** start of Collected material **
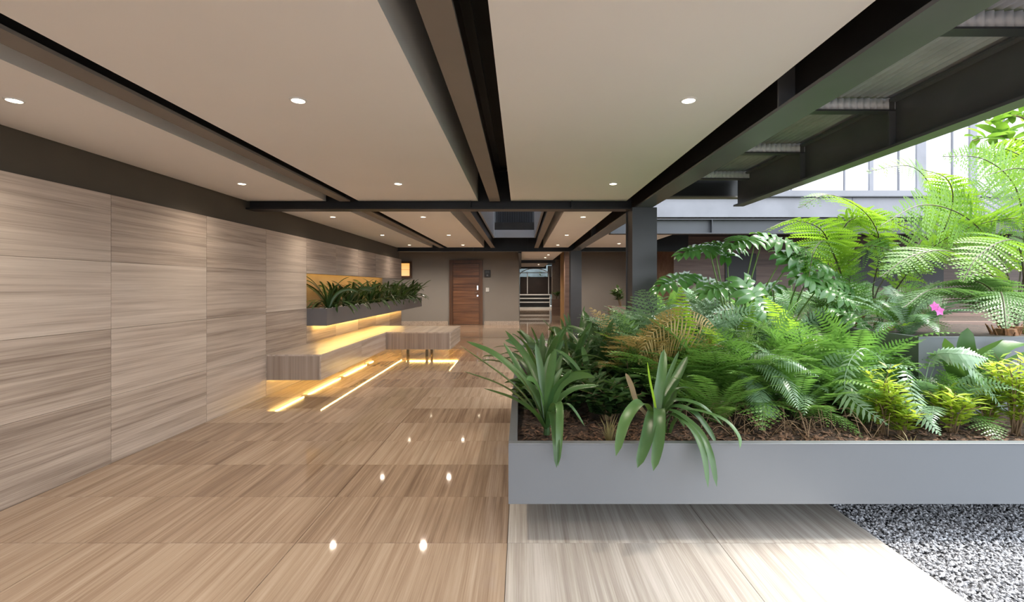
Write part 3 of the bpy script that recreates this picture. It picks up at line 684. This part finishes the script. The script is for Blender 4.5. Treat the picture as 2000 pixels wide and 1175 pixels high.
# --- small-leaved bushes
def leaf_quad(m, c, d, nrm, l, w, fold=.2):
    d = d.normalized(); s = d.cross(nrm)
    if s.length < 1e-3: s = d.cross(Vector((1, .2, 0)))
    s.normalize(); nn = s.cross(d); b = len(m.v)
    m.v += [tuple(c), tuple(c + d*l*.45 + s*w/2 + nn*w*fold), tuple(c + d*l), tuple(c + d*l*.45 - s*w/2 + nn*w*fold), tuple(c + d*l*.5)]
    m.f += [(b, b+1, b+4), (b+1, b+2, b+4), (b+2, b+3, b+4), (b+3, b, b+4)]
def bush(name, loc, h, r, nst, per, ll, lw, mat, label, cat='shrub', group=None, smat=None, spread=.55, whorl=2):
    e = empty(name, loc); tag(e, label, cat, group); fm = MB()
    for i in range(nst):
        a = rnd.uniform(0, 6.28); rr = r * math.sqrt(rnd.random()); hh = h * rnd.uniform(.65, 1.05)
        top = Vector((math.cos(a)*rr, math.sin(a)*rr, hh * (1 - .25 * rr / max(r, .01))))
        mid = Vector((top.x*.35, top.y*.35, hh*.55)) + Vector((rnd.uniform(-.03, .03), rnd.uniform(-.03, .03), 0))
        pts = catmull([(rnd.uniform(-.02, .02), rnd.uniform(-.02, .02), 0), mid, top], 10)
        sm = MB(); sm.tube(pts, .005, .002, 4); o = sm.build('stem', smat or M['twig']); o.parent = e
        for k in range(per):
            u = .25 + .75 * (k + .5) / per; q = pts[min(10, int(u * 10))]; t = (pts[min(10, int(u*10)+1)] - pts[max(0, int(u*10)-1)]).normalized()
            for w in range(whorl):
                an = k * 1.3 + w * 6.283 / whorl + rnd.uniform(-.5, .5)
                d = Vector((math.cos(an), math.sin(an), rnd.uniform(-.3, .5))) + t * .35
                leaf_quad(fm, q + d.normalized() * .012, d, Vector((0, 0, 1)), ll * rnd.uniform(.6, 1.15), lw * rnd.uniform(.8, 1.1))
    o = fm.build('foliage', mat); o.parent = e; o['kind'] = 'stuff'
    return e
for (x, y, h, r, l) in ((.33, 3.55, .32, .26, 'dark broad-leaved bush behind the corner plant'), (.62, 3.45, .34, .26, 'dark broad-leaved bush between the two front strap-leaved plants'),
                        (.14, 3.6, .34, .22, 'dark leafy bush leaning over the planter left edge'), (.85, 3.9, .40, .25, 'dark leafy bush in front of the column'), (.5, 4.0, .40, .28, 'dark leafy bush in the middle of the left planting')):
    bush('leafy_bush', (x, y, soil_h(x, y) - .01), h, r, 28, 11, .105, .062, M['bush_leaf'], l, group='dark leafy bushes in the planter')
for (px, d, h, r, n, l) in ((1722, 3.2, .52, .15, 9, 'golden-leaved shrub in the middle of the ferns, left of the tall planter'), (1762, 3.12, .30, .12, 6, 'low golden shrub at the foot of the fern fronds'),
                        (1858, 3.15, .36, .17, 10, 'small golden shrub in front of the grey tall planter'), (1985, 3.2, .62, .28, 20, 'largest golden-leaved shrub at the right edge of the picture'), (1930, 3.3, .42, .16, 10, 'golden shrub tucked beside the largest one')):
    c = P(px, 700, d); bush('golden_shrub', (c.x, c.y, soil_h(c.x, c.y) - .01), h, r, n + 5, 10, .078, .034, M['gold_leaf'], l, group='golden-leaved shrubs')
for (px, d, l) in ((1190, 2.98, 'tuft of dry straw-coloured grass on the soil between the strap-leaved plants'), (1780, 2.9, 'tiny dry grass tuft at the planter front right')):
    c = P(px, 840, d); e = empty('dry_grass_tuft', (c.x, c.y, .48)); tag(e, l, 'grass', 'dry grass tufts'); m = MB()
    for i in range(46 if px < 1300 else 14):
        a = rnd.uniform(0, 6.28); r = rnd.uniform(.02, .10); h = rnd.uniform(.06, .19) * (1 if px < 1300 else .5); s = Vector((-math.sin(a), math.cos(a), 0)) * .0022; b = len(m.v); q = Vector((math.cos(a)*.015, math.sin(a)*.015, 0))
        tp_ = Vector((math.cos(a)*r, math.sin(a)*r, h)); md_ = tp_ * .5 + Vector((0, 0, h*.15))
        m.v += [tuple(q-s), tuple(q+s), tuple(md_+s), tuple(md_-s), tuple(tp_)]; m.f += [(b, b+1, b+2, b+3), (b+3, b+2, b+4)]
    o = m.build('blades', M['dry_grass']); o.parent = e; o['kind'] = 'stuff'

m = MB()
for i in range(110):
    c = Vector((rnd.gauss(1.72, .32), rnd.uniform(3.0, 3.5), .5)); a = rnd.uniform(0, 6.28); l = rnd.uniform(.08, .3)
    e_ = c + Vector((math.cos(a) * l, math.sin(a) * l * .5, rnd.uniform(0, .16))); md_ = (c + e_) * .5 + Vector((0, 0, rnd.uniform(.02, .10)))
    m.tube(catmull([c, md_, e_], 5), .0022, .001, 3, False)
tag(m.build('dead_fern_stalks', M['twig']), 'tangle of dead brown fern stalks on the soil under the silvery frond', 'twigs', kind='stuff')
# --- ferns
GF = 'sword ferns massed in the grey planter'
ferns = [
    (1.38, 3.42, POOL_FERN, 20, .66, 'low fern at the planter front with one frond sweeping towards the soil'), (1.95, 3.40, POOL_FERN, 20, .70, 'fern at the planter front left of the golden shrub'),
    (2.42, 3.42, POOL_FERN, 20, .72, 'fern at the planter front drooping over the soil by the low golden shrub'), (2.85, 3.35, POOL_BLUE, 14, .62, 'silvery fern hanging in front of the tall planter side'),
    (1.12, 3.95, POOL_LACE, 18, .88, 'lacy fern spreading just right of the strap-leaved plants'), (1.55, 3.85, POOL_LACE, 20, .92, 'lacy fern in the second row, behind the long silvery frond'),
    (1.95, 3.95, POOL_FERN, 22, .98, 'deep green fern in the second row, above the twigs'), (2.35, 3.95, POOL_LACE, 20, .96, 'lacy fern in the second row behind the tallest small golden shrub'),
    (2.72, 4.0, POOL_FERN, 22, .98, 'fern pressing against the left side of the tall planter'),
    (1.18, 4.55, POOL_LACE_B, 18, 1.06, 'blue-green lacy fern in front of the column'), (1.6, 4.5, POOL_BLUE, 22, 1.08, 'silvery fern below the lobed leaves of the left clump'),
    (2.05, 4.6, POOL_LACE, 18, 1.12, 'lacy green fern in the middle, below the largest lobed leaf'), (2.5, 4.6, POOL_BLUE, 22, 1.12, 'silvery fern below the stem of the smaller lime tree fern'),
    (1.25, 5.15, POOL_BLUE, 20, 1.15, 'bluish fern standing right beside the column'), (1.7, 5.2, POOL_LACE_B, 18, 1.18, 'blue-green lacy fern at the back, between column and lobed leaves'),
    (2.2, 5.2, POOL_BLUE, 22, 1.2, 'silvery fern at the back under the second lobed-leaf plant'), (2.7, 5.1, POOL_BLUE, 24, 1.22, 'upright pale fern at the back below the tree fern'),
    (1.42, 4.2, POOL_LIME, 6, .98, 'fern with a few lime-green fronds rising from the dark mass'), (2.55, 3.7, POOL_FERN, 16, .85, 'fern between the golden shrub and the tall planter'),
    (1.75, 3.6, POOL_LACE, 16, .80, 'low lacy fern just behind the front row, left of centre'), (2.75, 4.55, POOL_LIME, 8, 1.2, 'bright lime-green fern beside the pink orchid'),
    (2.15, 3.7, POOL_BLUE, 18, .88, 'silvery fern just behind the front row'), (1.4, 4.85, POOL_LACE_B, 16, 1.18, 'tall blue-green lacy fern rising over the dry tan fern'),
    (1.9, 4.3, POOL_LIME, 5, 1.05, 'fern with yellow-green upright fronds in the middle of the mass'), (2.95, 5.3, POOL_FERN, 18, 1.2, 'fern at the back corner beside the tall planter'),
    (3.05, 3.42, POOL_LACE, 12, .62, 'lacy fern low in front of the tall planter face'), (3.5, 3.3, POOL_FERN, 12, .55, 'fern half hidden behind the largest golden shrub')]
for (x, y, pool, n, L, l) in ferns:
    rosette('fern', (x, y, soil_h(x, y) - .01), pool, n, L, l, 'fern', GF, 'frond', upright=.8)
e = rosette('fern', (1.02, 4.25, .48), POOL_DRY[:5], 9, .98, 'tan drying fern arching left of the green mass, in front of the column', 'fern', GF, 'frond')
c = e.location.copy()
for q in ([(1395, 665, 4.1), (1335, 622, 3.95), (1275, 650, 3.8), (1246, 712, 3.7)], [(1390, 660, 4.1), (1370, 615, 4.1), (1310, 605, 4.05), (1262, 640, 4.0)], [(1380, 680, 4.0), (1330, 650, 3.85), (1290, 680, 3.75), (1270, 725, 3.7)]):
    pts = [Vector((.25, .1, .1))] + [P(*a) - c for a in q]
    place(frond_mesh(pts, 30, .14, .016, M['fern_dry'], stipe=.1, droop=1.2, sweep=.3), 'frond', e)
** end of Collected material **
What the exercise asks → Find the lines containing "picture" and list every one of them.

Result below →
Write part 3 of the bpy script that recreates this picture. It picks up at line 684. This part finishes the script. The script is for Blender 4.5. Treat the picture as 2000 pixels wide and 1175 pixels high.
                        (1858, 3.15, .36, .17, 10, 'small golden shrub in front of the grey tall planter'), (1985, 3.2, .62, .28, 20, 'largest golden-leaved shrub at the right edge of the picture'), (1930, 3.3, .42, .16, 10, 'golden shrub tucked beside the largest one')):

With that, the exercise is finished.